Contrats internationaux : quel tribunal compétent en cas de rupture fautive ?
Une récente décision de la Cour de cassation rappelle les principes en matière de compétence internationale.
Lorsqu’un contrat international ne comporte pas de clause définissant la juridiction applicable en cas de litige, il convient d’appliquer les règles de droit international privé et notamment, pour ls contrats conclus au sein de l’Union européenne, de se référer au règlement n°1215/2012 du 12 décembre 2012 concernant la compétence judiciaire, la reconnaissance et l’exécution des décisions en matière civile et commerciale, dit règlement Bruxelles I bis.

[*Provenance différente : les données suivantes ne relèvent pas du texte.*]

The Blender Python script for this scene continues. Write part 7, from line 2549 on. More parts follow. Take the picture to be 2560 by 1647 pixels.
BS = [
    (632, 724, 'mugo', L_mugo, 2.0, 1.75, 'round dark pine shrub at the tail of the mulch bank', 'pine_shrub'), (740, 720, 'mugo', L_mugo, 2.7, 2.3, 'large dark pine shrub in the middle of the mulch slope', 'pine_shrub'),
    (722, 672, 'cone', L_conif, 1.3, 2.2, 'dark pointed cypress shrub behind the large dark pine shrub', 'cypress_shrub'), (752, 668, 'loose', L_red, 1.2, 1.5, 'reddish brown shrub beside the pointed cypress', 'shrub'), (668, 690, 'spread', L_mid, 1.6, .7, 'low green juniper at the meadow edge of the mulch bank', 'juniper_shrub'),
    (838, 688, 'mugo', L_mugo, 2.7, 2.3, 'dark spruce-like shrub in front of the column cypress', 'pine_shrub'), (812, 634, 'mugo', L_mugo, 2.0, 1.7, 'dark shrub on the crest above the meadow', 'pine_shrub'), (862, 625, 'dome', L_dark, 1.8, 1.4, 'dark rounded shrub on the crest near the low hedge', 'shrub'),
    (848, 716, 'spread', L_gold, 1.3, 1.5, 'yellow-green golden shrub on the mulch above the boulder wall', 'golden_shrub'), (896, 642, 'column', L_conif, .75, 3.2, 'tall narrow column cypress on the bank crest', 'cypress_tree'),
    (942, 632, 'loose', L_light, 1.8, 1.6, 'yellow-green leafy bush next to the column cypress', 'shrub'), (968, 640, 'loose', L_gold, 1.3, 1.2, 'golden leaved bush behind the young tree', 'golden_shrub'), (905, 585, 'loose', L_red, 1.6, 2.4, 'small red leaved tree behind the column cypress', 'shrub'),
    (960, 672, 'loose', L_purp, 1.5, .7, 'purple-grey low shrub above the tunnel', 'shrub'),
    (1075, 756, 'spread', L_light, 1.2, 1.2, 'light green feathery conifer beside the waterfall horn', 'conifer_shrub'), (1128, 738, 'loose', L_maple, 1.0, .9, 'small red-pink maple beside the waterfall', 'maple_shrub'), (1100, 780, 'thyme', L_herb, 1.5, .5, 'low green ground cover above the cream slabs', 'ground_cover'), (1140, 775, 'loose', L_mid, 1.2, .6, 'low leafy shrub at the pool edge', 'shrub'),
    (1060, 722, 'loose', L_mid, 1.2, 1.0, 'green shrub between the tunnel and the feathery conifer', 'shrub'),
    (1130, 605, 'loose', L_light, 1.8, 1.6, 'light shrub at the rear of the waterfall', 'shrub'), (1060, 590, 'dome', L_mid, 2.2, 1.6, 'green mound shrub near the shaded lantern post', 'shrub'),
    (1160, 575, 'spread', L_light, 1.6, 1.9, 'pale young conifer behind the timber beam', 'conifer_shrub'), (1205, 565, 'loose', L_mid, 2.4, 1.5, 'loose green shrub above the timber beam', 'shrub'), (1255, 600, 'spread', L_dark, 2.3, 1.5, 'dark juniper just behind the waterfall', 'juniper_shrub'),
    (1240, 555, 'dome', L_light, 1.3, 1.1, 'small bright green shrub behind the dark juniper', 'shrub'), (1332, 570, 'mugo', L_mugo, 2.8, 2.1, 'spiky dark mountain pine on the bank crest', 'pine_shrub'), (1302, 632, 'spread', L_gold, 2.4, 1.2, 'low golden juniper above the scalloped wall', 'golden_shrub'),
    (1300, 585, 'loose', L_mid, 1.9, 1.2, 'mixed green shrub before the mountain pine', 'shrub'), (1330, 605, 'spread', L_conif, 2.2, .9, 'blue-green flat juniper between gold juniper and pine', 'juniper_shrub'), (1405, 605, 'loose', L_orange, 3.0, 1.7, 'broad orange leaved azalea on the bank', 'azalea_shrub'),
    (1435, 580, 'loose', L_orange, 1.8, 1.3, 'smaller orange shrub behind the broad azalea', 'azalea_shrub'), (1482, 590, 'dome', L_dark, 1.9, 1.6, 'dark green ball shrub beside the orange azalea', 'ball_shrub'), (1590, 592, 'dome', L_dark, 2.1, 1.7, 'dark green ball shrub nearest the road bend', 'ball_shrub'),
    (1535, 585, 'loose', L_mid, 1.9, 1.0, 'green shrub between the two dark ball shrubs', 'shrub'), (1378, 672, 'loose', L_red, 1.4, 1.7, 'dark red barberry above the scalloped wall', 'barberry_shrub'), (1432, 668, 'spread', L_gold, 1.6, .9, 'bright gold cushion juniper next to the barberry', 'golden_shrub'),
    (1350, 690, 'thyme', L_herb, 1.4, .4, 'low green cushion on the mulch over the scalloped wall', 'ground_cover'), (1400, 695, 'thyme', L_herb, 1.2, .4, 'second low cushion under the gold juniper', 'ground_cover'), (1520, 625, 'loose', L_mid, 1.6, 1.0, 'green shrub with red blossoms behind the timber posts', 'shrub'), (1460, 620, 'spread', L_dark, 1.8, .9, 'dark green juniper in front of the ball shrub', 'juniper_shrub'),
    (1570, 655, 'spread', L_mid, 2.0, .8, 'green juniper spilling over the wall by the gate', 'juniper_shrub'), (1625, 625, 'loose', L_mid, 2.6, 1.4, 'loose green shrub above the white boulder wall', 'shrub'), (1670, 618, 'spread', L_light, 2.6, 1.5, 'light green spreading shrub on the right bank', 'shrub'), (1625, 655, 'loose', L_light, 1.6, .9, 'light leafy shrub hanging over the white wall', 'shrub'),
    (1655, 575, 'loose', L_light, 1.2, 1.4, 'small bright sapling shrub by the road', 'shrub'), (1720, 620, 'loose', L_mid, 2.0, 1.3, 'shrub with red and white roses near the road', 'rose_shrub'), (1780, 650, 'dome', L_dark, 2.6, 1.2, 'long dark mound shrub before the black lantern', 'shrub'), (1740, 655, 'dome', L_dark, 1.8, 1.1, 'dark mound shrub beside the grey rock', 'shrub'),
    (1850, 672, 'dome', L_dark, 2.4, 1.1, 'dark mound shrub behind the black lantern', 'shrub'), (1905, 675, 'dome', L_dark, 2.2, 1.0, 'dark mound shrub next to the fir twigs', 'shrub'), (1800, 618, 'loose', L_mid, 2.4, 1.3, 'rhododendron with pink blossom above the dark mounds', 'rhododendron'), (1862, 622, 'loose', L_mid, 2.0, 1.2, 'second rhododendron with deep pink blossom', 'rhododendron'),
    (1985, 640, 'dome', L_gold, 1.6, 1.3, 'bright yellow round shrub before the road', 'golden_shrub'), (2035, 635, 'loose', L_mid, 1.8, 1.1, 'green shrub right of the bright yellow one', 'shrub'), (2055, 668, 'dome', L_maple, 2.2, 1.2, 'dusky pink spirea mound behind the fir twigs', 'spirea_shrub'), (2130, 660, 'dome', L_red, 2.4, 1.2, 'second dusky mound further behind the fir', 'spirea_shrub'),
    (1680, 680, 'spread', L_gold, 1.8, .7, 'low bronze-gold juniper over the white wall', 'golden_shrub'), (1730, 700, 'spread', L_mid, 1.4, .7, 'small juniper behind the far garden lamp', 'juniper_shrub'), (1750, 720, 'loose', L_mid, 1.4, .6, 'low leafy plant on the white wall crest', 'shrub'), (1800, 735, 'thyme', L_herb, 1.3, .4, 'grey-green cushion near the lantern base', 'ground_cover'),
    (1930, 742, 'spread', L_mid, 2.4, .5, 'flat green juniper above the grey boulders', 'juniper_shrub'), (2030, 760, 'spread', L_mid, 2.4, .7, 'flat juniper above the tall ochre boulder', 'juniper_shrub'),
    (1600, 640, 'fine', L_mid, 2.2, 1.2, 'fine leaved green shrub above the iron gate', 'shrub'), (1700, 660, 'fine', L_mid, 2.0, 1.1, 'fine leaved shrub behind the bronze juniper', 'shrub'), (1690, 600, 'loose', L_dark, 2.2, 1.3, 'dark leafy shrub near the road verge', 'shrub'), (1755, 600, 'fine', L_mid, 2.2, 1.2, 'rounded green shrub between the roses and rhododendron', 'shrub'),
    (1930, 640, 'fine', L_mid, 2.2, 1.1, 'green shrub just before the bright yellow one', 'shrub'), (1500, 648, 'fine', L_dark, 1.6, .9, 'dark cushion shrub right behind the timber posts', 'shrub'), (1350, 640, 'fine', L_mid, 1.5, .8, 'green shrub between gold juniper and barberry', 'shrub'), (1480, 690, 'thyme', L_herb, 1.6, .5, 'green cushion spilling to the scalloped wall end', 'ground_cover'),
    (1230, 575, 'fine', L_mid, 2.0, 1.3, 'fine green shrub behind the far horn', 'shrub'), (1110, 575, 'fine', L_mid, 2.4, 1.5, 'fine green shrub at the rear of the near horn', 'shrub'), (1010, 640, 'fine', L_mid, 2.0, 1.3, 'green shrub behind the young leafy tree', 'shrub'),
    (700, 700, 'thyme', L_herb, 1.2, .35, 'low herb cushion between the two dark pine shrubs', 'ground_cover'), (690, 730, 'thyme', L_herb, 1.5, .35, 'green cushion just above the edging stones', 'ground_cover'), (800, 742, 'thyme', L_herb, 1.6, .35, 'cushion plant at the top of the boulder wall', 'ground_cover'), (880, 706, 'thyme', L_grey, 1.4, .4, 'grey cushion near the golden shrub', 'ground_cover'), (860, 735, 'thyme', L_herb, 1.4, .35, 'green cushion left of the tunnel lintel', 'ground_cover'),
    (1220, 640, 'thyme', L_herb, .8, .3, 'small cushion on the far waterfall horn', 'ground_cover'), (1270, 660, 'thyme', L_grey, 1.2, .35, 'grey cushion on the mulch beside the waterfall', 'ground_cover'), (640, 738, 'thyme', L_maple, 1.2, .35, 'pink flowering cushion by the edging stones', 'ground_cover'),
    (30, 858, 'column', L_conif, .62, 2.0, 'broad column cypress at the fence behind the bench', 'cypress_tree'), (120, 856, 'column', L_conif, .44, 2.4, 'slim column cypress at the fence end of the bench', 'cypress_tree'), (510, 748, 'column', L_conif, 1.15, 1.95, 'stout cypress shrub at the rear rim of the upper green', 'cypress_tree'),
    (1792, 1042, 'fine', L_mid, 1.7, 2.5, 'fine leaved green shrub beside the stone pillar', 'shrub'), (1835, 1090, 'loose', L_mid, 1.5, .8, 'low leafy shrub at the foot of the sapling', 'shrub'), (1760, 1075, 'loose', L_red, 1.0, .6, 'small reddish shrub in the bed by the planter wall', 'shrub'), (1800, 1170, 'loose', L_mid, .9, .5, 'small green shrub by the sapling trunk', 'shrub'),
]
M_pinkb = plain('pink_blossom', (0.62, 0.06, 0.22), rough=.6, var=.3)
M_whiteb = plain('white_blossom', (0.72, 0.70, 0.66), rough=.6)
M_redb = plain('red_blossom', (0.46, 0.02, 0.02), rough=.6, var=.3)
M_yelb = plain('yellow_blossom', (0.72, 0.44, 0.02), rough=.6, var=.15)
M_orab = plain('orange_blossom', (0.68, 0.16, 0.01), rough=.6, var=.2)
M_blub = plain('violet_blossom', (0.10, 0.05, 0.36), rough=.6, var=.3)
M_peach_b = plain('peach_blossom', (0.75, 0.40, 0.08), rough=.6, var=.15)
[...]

Ce règlement pose le principe que les personnes domiciliées dans un Etat membre sont attraites devant les juridictions de cet Etat membre. Le règlement prévoit ensuite toutefois un certain nombre de situations dans lesquelles une personne domiciliée dans un Etat membre peut se voir poursuivie devant les tribunaux d’un autre Etat membre. Ainsi dans son article 7 le règlement Bruxelles I bis définit plusieurs hypothèses dans lesquelles une personne domiciliée dans un Etat membre peut être attraite devant les tribunaux d’un autre Etat membre :
- En matière contractuelle, une personne domiciliée dans un Etat membre peut ainsi être attraite « devant la juridiction du lieu d’exécution de l’obligation qui sert de base à la demande ». Il est précisé qu’en cas de vente de marchandises il convient de prendre en compte le lieu de livraison prévu des marchandises et qu’en cas de fourniture de service il convient de prendre en compte le lieu où les services ont été ou auraient dû être fournis ;
- En matière délictuelle une personne domiciliée dans un Etat membre peut être attraite « devant la juridiction du lieu où le fait dommageable s’est produit ou risque de se produire ».
Si ces principes paraissent simples, leur mise en œuvre ne l’est pas toujours, comme le démontre la décision de la Cour de cassation du 9 novembre 2022.
Dans cette affaire, une société irlandaise avait conclu une licence de marque avec une autre société irlandaise, en vue de l’exploitation de la marque concernée en France. Contestant les conditions de la rupture du contrat de licence, la société irlandaise anciennement licenciée a attaqué le concédant irlandais pour rupture fautive du contrat et obtenir l’indemnisation de son préjudice. Elle a assigné également le représentant légal de cette société, son ancien prestataire de service informatique ainsi que la société qui avait repris l’exploitation de la licence et son directeur pour reprise illicite des noms de domaine, contrefaçon et concurrence déloyale.
La Cour d’appel de Versailles avait considéré que les juridictions françaises étaient incompétentes.
Parmi les griefs soulevés devant la Cour de cassation, en premier lieu il était reproché à la Cour d’appel d’avoir simplement relevé que l’obligation principale mise à la charge du concédant pesait sur une société domiciliée en Irlande. La Cour d’appel aurait dû rechercher si l’obligation qui servait de fondement à la demande de dommages et intérêts ne consistait pas en des prestations intellectuelles et matérielles qui devaient être fournies ou se réaliser en France, en l’espèce la mise à disposition de la marque étant réalisée pour l’exploitation d’un fonds de commerce situé en France.
La Cour de cassation casse l’arrêt de la Cour d’appel de Versailles sur ce point. Elle ne pouvait se contenter de se référer au fait que la société poursuivie était domiciliée en Irlande mais aurait dû rechercher « si l’obligation qui sert de base à la demande de dommages intérêts pour rupture abusive ne consistait pas en l’exploitation de la marque au moyen de prestations intellectuelles et matérielles ».
Cette solution est conforme au règlement. Toutefois, cette recherche de l’obligation servant de base à la demande semble compliquée lorsqu’il s’agit d’une rupture fautive qui ne consiste pas dans l’exécution d’une obligation contractuelle mais qui consiste à apprécier comment a été exercé le droit de rompre un contrat.
Le deuxième point abordé porte sur le fait de savoir s’il existe une compétence unique en cas de demandes de natures contractuelles et délictuelles. En l’espèce la Cour d’appel de Versailles avait considéré que les juridictions françaises étaient incompétentes à l’égard de l’ensemble du litige, la demande principale étant de nature contractuelle. La Cour de cassation rappelle qu’il n’existe aucune hiérarchie entre les actions contractuelles et délictuelles et que même si elle s’estimait incompétente pour juger du volet contractuel, elle aurait dû examiner sa compétence au titre du volet délictuel en recherchant quel était le lieu du dommage.
Nous ne pouvons donc que recommander, dans les contrats internationaux, de prévoir des clauses de droit et de juridiction applicable, pour éviter ces difficultés.